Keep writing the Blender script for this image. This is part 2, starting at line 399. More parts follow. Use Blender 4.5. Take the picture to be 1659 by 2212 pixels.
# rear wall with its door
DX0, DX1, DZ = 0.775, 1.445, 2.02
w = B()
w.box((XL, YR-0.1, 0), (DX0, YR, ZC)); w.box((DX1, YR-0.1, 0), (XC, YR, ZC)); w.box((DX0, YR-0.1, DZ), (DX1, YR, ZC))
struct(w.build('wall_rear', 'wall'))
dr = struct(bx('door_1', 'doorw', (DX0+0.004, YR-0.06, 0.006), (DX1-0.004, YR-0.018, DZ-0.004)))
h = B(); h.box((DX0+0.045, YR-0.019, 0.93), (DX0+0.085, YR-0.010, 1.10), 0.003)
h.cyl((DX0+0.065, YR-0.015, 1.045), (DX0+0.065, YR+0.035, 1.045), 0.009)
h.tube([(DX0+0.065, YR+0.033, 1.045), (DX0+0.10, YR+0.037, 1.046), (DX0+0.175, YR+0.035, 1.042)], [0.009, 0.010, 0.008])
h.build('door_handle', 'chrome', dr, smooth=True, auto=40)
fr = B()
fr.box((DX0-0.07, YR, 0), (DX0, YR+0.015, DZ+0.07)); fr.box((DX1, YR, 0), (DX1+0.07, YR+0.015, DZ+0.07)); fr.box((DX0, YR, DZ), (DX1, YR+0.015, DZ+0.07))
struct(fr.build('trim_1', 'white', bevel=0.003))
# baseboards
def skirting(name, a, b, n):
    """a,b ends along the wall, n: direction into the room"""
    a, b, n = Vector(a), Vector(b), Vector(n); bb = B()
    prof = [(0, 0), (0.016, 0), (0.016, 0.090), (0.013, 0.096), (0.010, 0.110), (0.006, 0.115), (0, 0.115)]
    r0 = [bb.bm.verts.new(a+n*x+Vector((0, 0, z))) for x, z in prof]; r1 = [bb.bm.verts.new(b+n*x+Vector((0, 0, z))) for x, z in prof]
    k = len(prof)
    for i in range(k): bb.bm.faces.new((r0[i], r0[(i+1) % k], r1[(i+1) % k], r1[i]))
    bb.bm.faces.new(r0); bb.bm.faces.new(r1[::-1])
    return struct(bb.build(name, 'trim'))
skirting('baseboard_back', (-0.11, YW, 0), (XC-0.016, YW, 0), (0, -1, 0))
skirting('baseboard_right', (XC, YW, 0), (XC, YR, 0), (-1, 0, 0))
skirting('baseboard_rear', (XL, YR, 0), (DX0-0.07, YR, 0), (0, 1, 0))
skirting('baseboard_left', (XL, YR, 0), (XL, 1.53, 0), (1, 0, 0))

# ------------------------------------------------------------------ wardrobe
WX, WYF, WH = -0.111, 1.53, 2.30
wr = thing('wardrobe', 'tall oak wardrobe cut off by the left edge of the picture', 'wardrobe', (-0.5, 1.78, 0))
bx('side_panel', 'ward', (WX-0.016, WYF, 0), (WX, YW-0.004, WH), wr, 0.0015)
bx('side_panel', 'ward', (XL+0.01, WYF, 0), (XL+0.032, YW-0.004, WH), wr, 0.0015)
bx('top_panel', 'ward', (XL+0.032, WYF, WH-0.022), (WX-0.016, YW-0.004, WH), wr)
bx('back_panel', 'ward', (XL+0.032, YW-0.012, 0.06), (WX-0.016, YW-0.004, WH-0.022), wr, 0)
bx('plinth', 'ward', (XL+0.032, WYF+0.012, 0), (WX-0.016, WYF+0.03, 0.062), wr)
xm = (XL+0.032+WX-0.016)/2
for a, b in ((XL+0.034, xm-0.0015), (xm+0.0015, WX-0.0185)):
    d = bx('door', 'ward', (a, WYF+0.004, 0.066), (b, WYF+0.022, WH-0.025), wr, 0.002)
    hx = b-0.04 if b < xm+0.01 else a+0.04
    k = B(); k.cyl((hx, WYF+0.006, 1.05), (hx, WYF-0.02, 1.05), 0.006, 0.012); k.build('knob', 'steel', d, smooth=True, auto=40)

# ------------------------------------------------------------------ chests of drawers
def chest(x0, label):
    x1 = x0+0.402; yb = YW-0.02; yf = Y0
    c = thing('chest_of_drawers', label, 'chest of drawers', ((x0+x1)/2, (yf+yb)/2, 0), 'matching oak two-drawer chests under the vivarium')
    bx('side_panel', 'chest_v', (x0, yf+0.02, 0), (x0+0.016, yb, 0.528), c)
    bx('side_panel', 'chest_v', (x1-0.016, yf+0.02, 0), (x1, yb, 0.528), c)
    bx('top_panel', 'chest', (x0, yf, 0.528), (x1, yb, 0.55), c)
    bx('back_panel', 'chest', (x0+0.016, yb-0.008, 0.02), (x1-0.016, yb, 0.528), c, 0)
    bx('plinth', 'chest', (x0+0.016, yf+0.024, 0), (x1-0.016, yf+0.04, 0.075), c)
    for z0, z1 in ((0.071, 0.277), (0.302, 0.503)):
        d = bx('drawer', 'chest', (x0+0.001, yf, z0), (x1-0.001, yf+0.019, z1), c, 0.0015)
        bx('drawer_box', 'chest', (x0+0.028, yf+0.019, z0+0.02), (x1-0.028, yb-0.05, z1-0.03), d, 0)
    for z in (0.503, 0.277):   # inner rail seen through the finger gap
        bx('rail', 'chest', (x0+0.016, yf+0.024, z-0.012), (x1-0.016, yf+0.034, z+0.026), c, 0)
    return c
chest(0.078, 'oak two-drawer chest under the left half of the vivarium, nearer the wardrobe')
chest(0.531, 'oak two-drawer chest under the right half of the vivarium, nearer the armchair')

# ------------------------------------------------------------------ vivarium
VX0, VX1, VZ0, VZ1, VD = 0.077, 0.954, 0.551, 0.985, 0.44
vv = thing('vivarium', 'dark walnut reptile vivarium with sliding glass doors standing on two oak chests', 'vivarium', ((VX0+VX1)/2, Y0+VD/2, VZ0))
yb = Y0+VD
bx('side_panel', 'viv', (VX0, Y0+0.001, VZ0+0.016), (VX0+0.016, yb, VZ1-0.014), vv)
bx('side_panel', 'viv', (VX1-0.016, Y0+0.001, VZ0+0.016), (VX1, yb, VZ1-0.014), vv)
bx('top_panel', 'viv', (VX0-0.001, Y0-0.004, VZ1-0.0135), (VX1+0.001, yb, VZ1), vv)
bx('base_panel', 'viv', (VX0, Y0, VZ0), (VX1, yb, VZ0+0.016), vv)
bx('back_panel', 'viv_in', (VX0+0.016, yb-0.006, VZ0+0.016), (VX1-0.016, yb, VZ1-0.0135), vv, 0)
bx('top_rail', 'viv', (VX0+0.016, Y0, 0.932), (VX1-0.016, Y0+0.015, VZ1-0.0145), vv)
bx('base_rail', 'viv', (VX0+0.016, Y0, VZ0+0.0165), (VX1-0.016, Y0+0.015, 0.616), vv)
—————
> _REQUIREMENTS_
Retype the listing. Match it exactly.

> _WRITTEN SOLUTION_
Keep writing the Blender script for this image. This is part 2, starting at line 399. More parts follow. Use Blender 4.5. Take the picture to be 1659 by 2212 pixels.
# rear wall with its door
DX0, DX1, DZ = 0.775, 1.445, 2.02
w = B()
w.box((XL, YR-0.1, 0), (DX0, YR, ZC)); w.box((DX1, YR-0.1, 0), (XC, YR, ZC)); w.box((DX0, YR-0.1, DZ), (DX1, YR, ZC))
struct(w.build('wall_rear', 'wall'))
dr = struct(bx('door_1', 'doorw', (DX0+0.004, YR-0.06, 0.006), (DX1-0.004, YR-0.018, DZ-0.004)))
h = B(); h.box((DX0+0.045, YR-0.019, 0.93), (DX0+0.085, YR-0.010, 1.10), 0.003)
h.cyl((DX0+0.065, YR-0.015, 1.045), (DX0+0.065, YR+0.035, 1.045), 0.009)
h.tube([(DX0+0.065, YR+0.033, 1.045), (DX0+0.10, YR+0.037, 1.046), (DX0+0.175, YR+0.035, 1.042)], [0.009, 0.010, 0.008])
h.build('door_handle', 'chrome', dr, smooth=True, auto=40)
fr = B()
fr.box((DX0-0.07, YR, 0), (DX0, YR+0.015, DZ+0.07)); fr.box((DX1, YR, 0), (DX1+0.07, YR+0.015, DZ+0.07)); fr.box((DX0, YR, DZ), (DX1, YR+0.015, DZ+0.07))
struct(fr.build('trim_1', 'white', bevel=0.003))
# baseboards
def skirting(name, a, b, n):
    """a,b ends along the wall, n: direction into the room"""
    a, b, n = Vector(a), Vector(b), Vector(n); bb = B()
    prof = [(0, 0), (0.016, 0), (0.016, 0.090), (0.013, 0.096), (0.010, 0.110), (0.006, 0.115), (0, 0.115)]
    r0 = [bb.bm.verts.new(a+n*x+Vector((0, 0, z))) for x, z in prof]; r1 = [bb.bm.verts.new(b+n*x+Vector((0, 0, z))) for x, z in prof]
    k = len(prof)
    for i in range(k): bb.bm.faces.new((r0[i], r0[(i+1) % k], r1[(i+1) % k], r1[i]))
    bb.bm.faces.new(r0); bb.bm.faces.new(r1[::-1])
    return struct(bb.build(name, 'trim'))
skirting('baseboard_back', (-0.11, YW, 0), (XC-0.016, YW, 0), (0, -1, 0))
skirting('baseboard_right', (XC, YW, 0), (XC, YR, 0), (-1, 0, 0))
skirting('baseboard_rear', (XL, YR, 0), (DX0-0.07, YR, 0), (0, 1, 0))
skirting('baseboard_left', (XL, YR, 0), (XL, 1.53, 0), (1, 0, 0))

# ------------------------------------------------------------------ wardrobe
WX, WYF, WH = -0.111, 1.53, 2.30
wr = thing('wardrobe', 'tall oak wardrobe cut off by the left edge of the picture', 'wardrobe', (-0.5, 1.78, 0))
bx('side_panel', 'ward', (WX-0.016, WYF, 0), (WX, YW-0.004, WH), wr, 0.0015)
bx('side_panel', 'ward', (XL+0.01, WYF, 0), (XL+0.032, YW-0.004, WH), wr, 0.0015)
bx('top_panel', 'ward', (XL+0.032, WYF, WH-0.022), (WX-0.016, YW-0.004, WH), wr)
bx('back_panel', 'ward', (XL+0.032, YW-0.012, 0.06), (WX-0.016, YW-0.004, WH-0.022), wr, 0)
bx('plinth', 'ward', (XL+0.032, WYF+0.012, 0), (WX-0.016, WYF+0.03, 0.062), wr)
xm = (XL+0.032+WX-0.016)/2
for a, b in ((XL+0.034, xm-0.0015), (xm+0.0015, WX-0.0185)):
    d = bx('door', 'ward', (a, WYF+0.004, 0.066), (b, WYF+0.022, WH-0.025), wr, 0.002)
    hx = b-0.04 if b < xm+0.01 else a+0.04
    k = B(); k.cyl((hx, WYF+0.006, 1.05), (hx, WYF-0.02, 1.05), 0.006, 0.012); k.build('knob', 'steel', d, smooth=True, auto=40)

# ------------------------------------------------------------------ chests of drawers
def chest(x0, label):
    x1 = x0+0.402; yb = YW-0.02; yf = Y0
    c = thing('chest_of_drawers', label, 'chest of drawers', ((x0+x1)/2, (yf+yb)/2, 0), 'matching oak two-drawer chests under the vivarium')
    bx('side_panel', 'chest_v', (x0, yf+0.02, 0), (x0+0.016, yb, 0.528), c)
    bx('side_panel', 'chest_v', (x1-0.016, yf+0.02, 0), (x1, yb, 0.528), c)
    bx('top_panel', 'chest', (x0, yf, 0.528), (x1, yb, 0.55), c)
    bx('back_panel', 'chest', (x0+0.016, yb-0.008, 0.02), (x1-0.016, yb, 0.528), c, 0)
    bx('plinth', 'chest', (x0+0.016, yf+0.024, 0), (x1-0.016, yf+0.04, 0.075), c)
    for z0, z1 in ((0.071, 0.277), (0.302, 0.503)):
        d = bx('drawer', 'chest', (x0+0.001, yf, z0), (x1-0.001, yf+0.019, z1), c, 0.0015)
        bx('drawer_box', 'chest', (x0+0.028, yf+0.019, z0+0.02), (x1-0.028, yb-0.05, z1-0.03), d, 0)
    for z in (0.503, 0.277):   # inner rail seen through the finger gap
        bx('rail', 'chest', (x0+0.016, yf+0.024, z-0.012), (x1-0.016, yf+0.034, z+0.026), c, 0)
    return c
chest(0.078, 'oak two-drawer chest under the left half of the vivarium, nearer the wardrobe')
chest(0.531, 'oak two-drawer chest under the right half of the vivarium, nearer the armchair')

# ------------------------------------------------------------------ vivarium
VX0, VX1, VZ0, VZ1, VD = 0.077, 0.954, 0.551, 0.985, 0.44
vv = thing('vivarium', 'dark walnut reptile vivarium with sliding glass doors standing on two oak chests', 'vivarium', ((VX0+VX1)/2, Y0+VD/2, VZ0))
yb = Y0+VD
bx('side_panel', 'viv', (VX0, Y0+0.001, VZ0+0.016), (VX0+0.016, yb, VZ1-0.014), vv)
bx('side_panel', 'viv', (VX1-0.016, Y0+0.001, VZ0+0.016), (VX1, yb, VZ1-0.014), vv)
bx('top_panel', 'viv', (VX0-0.001, Y0-0.004, VZ1-0.0135), (VX1+0.001, yb, VZ1), vv)
bx('base_panel', 'viv', (VX0, Y0, VZ0), (VX1, yb, VZ0+0.016), vv)
bx('back_panel', 'viv_in', (VX0+0.016, yb-0.006, VZ0+0.016), (VX1-0.016, yb, VZ1-0.0135), vv, 0)
bx('top_rail', 'viv', (VX0+0.016, Y0, 0.932), (VX1-0.016, Y0+0.015, VZ1-0.0145), vv)
bx('base_rail', 'viv', (VX0+0.016, Y0, VZ0+0.0165), (VX1-0.016, Y0+0.015, 0.616), vv)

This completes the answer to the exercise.